YOUNG Mary Jane Veloso’s legal troubles started when she dreamt of working abroad to earn better wages. Naive and inexperienced in the ways of the world, Veloso became a victim of illegal recruitment just like many other Filipinos desiring to work abroad.
Official appreciation of her case by Philippine officials, including President Bongbong Marcos, showed that Veloso became a victim twice over. Her alleged recruiters turned her into an unwitting drug mule. Court records say the recruiters asked Veloso to fly to the Indonesian city of Yogyakarta from Manila to hand a suitcase to a man. She was arrested after authorities there discovered heroin wrapped in foil hidden in the lining of her luggage.
It was just Mary Jane’s bad luck that she was in Indonesia, a country with very harsh anti-illegal drugs laws and has no qualms in implementing the death penalty for such crimes. Marcos said while Veloso was held accountable under Indonesian law, she remains a victim of her circumstances. Veloso had always maintained her innocence.
‘We credit President Bongbong Marcos for this intense and likely successful work in diplomacy, and hope that Mary Jane will finally be home, even if still a person deprived of liberty.’
Veloso is currently detained at the Yogyakarta Women’s Penitentiary in Jakarta. Meanwhile, charges of human trafficking and large-scale illegal recruitment have been filed against Veloso’s alleged traffickers Julius Lacanilao and Cristina Sergio in a Nueva Ecija court, which resulted in a guilty verdict on the illegal recruitment case in 2020. The trafficking case is still pending and Veloso is a witness in the case.
Just like the President, we commiserate with Mary Jane for her decade-old ordeal which started with her arrest in Yogyakarta for drug trafficking charges in 2010 after 2.6 kilograms of heroin were found in her suitcase.
Veloso was spared from the firing squad at the last minute in 2015, after Philippine officials asked Joko Widodo, then Indonesia’s president, to let her testify against members of a human- and drug-smuggling ring. As it is, Indonesian officials have shown some consideration for Veloso, as they have already executed several foreign nationals, including two Australians, who were leaders of the Bali Nine trafficking ring, in 2015.
Mary Jane’s situation lately had a glimmer of hope when President Marcos followed up the case with newly elected Indonesian President Prabowo Subianto and happily declared that the overseas worker will soon return to Manila following an arrangement reached between the two countries.
“Mary Jane Veloso is coming home. After over a decade of diplomacy and consultations with the Indonesian government, we managed to delay her execution long enough to reach an agreement to finally bring her back to the Philippines,” Marcos said.

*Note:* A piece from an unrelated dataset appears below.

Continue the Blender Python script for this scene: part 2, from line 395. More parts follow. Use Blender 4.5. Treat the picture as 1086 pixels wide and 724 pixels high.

Prabowo’s office said Veloso would serve the rest of her sentence in the Philippines, citing diplomacy and reciprocal partnership in law enforcement as the reason for her transfer.
The Indonesian Coordinating Ministry for Legal, Human Rights, Immigration, and Correction said Coordinating Minister Yusril Ihza Mahendra estimates that the “transfer process” for Mary Jane will take place next month, but still the details are being ironed out with the Indonesian Supreme Court and the Attorney General’s Office.
We credit President Bongbong Marcos for this intense and likely successful work in diplomacy, and hope that Mary Jane will finally be home, even if still a person deprived of liberty.